The group's executive director, Rebecca Madigan, said some get only about 10 percent of their revenue from Amazon but others are totally reliant on it.

"There are a lot of people who are going to be hurt, and that's a shame," Braunstein said.

Amazon said the law is cumbersome and no other state has similar rules.

Ray Krueger-Koplin is among the online retailers affected by Amazon's action. He and his wife sell maps and books about Costa Rica. They mailed out several Monday afternoon.

When you purchase a book from their Web site, mapcr.com, you're actually purchasing it from Amazon, which paid them a commisson.

"They say add to shopping cart and then proceed to checkout," Krueger-Koplin said. "They just bought a book from Amazon. Yesterday, we would have gotten 50 cents.

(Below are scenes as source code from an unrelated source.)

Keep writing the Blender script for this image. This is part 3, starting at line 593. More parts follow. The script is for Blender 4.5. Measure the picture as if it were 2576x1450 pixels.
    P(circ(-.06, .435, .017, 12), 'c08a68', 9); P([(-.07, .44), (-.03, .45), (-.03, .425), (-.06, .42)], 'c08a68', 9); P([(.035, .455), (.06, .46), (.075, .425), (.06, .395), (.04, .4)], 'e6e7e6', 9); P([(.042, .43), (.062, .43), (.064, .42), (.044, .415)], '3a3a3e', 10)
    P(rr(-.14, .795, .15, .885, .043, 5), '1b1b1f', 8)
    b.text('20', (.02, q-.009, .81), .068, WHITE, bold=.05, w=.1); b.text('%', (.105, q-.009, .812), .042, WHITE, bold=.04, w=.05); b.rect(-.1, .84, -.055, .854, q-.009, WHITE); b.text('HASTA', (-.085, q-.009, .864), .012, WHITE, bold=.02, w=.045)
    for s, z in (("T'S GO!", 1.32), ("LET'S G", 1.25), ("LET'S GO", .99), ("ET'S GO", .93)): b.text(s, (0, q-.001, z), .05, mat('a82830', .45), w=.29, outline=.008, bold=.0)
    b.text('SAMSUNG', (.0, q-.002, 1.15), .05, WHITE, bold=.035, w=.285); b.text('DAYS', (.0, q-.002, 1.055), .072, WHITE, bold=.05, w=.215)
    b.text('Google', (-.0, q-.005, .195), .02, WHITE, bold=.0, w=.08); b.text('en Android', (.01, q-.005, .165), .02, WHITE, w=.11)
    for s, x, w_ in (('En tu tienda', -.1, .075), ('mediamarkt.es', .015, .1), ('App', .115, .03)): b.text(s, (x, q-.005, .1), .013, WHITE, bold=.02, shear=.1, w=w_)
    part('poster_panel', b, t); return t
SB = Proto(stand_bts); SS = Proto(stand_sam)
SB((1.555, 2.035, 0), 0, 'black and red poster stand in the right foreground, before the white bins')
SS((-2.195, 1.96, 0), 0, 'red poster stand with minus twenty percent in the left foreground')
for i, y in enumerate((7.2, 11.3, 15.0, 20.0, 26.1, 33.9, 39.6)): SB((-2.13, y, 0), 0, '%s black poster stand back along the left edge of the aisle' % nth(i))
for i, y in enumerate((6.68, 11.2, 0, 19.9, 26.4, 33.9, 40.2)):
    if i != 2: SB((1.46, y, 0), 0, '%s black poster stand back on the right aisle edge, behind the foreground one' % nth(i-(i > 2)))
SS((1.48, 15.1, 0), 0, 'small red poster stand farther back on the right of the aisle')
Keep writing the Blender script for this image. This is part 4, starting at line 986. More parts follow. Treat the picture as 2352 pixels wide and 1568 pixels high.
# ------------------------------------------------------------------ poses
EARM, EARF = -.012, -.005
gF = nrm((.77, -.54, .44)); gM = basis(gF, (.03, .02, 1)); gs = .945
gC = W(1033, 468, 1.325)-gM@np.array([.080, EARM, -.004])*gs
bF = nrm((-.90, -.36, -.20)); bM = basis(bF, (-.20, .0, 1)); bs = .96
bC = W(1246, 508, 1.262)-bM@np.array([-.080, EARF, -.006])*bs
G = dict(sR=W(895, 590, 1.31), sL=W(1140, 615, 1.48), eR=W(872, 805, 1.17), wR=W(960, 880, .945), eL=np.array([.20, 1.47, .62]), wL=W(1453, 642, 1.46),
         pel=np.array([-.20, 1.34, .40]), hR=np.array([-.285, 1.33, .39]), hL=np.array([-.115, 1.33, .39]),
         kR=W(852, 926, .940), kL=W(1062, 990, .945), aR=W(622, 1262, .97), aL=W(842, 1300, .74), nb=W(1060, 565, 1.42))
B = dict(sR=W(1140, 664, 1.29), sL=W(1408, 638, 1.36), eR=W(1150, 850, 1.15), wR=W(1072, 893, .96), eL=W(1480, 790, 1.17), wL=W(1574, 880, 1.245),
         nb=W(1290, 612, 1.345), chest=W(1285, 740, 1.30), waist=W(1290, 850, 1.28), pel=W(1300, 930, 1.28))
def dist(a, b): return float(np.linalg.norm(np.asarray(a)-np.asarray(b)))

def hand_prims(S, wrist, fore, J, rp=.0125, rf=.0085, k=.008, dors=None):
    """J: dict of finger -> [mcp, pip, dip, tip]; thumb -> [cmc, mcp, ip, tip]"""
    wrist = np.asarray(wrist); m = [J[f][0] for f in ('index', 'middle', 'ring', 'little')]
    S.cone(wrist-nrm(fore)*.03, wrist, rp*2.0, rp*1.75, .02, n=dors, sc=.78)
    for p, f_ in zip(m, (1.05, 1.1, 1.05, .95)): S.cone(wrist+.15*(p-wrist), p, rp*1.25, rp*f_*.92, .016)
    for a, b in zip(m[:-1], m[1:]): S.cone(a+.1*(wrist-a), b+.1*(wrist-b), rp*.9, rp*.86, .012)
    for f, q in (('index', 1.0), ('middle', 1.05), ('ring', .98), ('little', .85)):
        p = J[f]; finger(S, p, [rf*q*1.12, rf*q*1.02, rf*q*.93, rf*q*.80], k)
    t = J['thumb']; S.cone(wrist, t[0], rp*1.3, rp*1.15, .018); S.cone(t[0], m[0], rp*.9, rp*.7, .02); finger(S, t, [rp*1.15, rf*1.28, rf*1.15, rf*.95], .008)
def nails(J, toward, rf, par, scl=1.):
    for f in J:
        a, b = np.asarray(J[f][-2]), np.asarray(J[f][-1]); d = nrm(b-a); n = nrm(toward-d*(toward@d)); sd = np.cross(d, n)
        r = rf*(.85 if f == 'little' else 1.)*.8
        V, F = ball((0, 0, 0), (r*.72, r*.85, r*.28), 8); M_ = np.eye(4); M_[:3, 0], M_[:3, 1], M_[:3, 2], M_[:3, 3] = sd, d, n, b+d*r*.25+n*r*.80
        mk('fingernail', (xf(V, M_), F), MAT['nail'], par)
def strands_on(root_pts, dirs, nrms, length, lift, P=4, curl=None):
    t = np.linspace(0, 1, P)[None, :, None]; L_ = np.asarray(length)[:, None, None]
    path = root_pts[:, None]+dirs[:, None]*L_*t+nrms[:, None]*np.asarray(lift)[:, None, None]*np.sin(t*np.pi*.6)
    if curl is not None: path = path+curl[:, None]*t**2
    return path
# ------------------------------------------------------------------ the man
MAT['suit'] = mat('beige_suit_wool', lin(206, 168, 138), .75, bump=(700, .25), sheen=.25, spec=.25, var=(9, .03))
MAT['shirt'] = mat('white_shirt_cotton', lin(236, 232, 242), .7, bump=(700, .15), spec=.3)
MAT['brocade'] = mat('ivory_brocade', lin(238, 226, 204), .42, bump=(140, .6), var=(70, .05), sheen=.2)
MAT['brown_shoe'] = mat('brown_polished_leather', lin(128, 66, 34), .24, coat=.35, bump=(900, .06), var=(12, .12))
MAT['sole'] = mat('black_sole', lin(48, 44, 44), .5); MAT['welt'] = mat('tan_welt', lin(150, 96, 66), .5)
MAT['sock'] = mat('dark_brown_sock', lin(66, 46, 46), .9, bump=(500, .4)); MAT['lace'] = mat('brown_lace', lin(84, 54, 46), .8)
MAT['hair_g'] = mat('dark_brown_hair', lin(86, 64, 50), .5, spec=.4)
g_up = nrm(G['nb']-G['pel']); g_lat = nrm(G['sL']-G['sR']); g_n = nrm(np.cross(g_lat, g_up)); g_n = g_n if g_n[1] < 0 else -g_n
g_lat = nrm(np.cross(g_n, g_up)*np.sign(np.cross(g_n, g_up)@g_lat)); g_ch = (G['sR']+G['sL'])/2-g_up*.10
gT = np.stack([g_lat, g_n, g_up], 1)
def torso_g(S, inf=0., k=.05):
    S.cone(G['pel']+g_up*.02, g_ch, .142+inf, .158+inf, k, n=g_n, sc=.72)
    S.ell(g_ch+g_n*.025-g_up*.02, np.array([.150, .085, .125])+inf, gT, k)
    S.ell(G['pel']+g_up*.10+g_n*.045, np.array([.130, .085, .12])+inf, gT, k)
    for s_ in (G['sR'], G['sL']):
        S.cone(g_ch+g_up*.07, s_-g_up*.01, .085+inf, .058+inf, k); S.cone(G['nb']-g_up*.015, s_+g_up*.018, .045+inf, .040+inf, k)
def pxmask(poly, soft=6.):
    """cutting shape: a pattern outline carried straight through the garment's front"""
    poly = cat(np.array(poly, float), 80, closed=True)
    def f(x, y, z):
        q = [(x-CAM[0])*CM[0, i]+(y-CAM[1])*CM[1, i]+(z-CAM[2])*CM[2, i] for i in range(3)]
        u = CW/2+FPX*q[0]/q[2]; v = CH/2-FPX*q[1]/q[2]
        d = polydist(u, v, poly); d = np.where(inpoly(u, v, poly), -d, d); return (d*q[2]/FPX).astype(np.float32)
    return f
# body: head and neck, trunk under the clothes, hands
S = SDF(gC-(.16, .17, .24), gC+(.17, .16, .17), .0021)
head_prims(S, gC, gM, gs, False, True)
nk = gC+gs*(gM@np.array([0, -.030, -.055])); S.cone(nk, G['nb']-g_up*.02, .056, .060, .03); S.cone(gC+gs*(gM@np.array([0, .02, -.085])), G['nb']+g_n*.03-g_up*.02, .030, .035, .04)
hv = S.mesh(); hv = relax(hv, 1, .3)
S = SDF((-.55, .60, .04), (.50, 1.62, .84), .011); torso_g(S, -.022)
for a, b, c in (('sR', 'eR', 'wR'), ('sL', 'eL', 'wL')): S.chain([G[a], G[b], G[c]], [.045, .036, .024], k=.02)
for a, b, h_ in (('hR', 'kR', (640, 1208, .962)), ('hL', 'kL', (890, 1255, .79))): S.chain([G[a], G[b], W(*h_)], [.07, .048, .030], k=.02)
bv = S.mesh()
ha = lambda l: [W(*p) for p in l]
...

Today, Amazon's keeping that 50 cents."

Krueger-Koplin said he understands why Amazon is upset -- because of the different tax rates in all the cities, counties and states in the U.S.

"Keeping track of that would be a full-time job for me," he said. "It would destroy my business."

At the same time, Krueger-Koplin said he understands that online retailers now have an unfair advantage over brick and mortar stores.

"Eventually the two big boys are going to have to figure it out," he said. "And the states will have to figure out a way to collect the money, and Amazon will have to figure out a way to pay it."

But Krueger-Koplin said he'd like to see a single flat sales tax.

Gov. Bill Ritter said his office worked closely with Amazon's affiliates and associates to protect small businesses and to provide a fair level playing field for online retailers and main street brick-and-mortar shops.

He said Amazon's position is unfortunate and that Coloradans deserve better.

Republican lawmakers, who opposed the online sales tax bill and other tax hikes to balance the budget, criticized Democrats for pushing ahead with it.

"It's exactly what we said would happen. They're going to put people out of work. It's a game of chicken with people and their jobs, and they lost," said House Minority Leader Mike May, R-Parker.

Sen. Greg Brophy, R-Wray, said lawmakers should move to repeal the law.

"Their actions have had real-life consequences for real-life Colorado citizens," he said.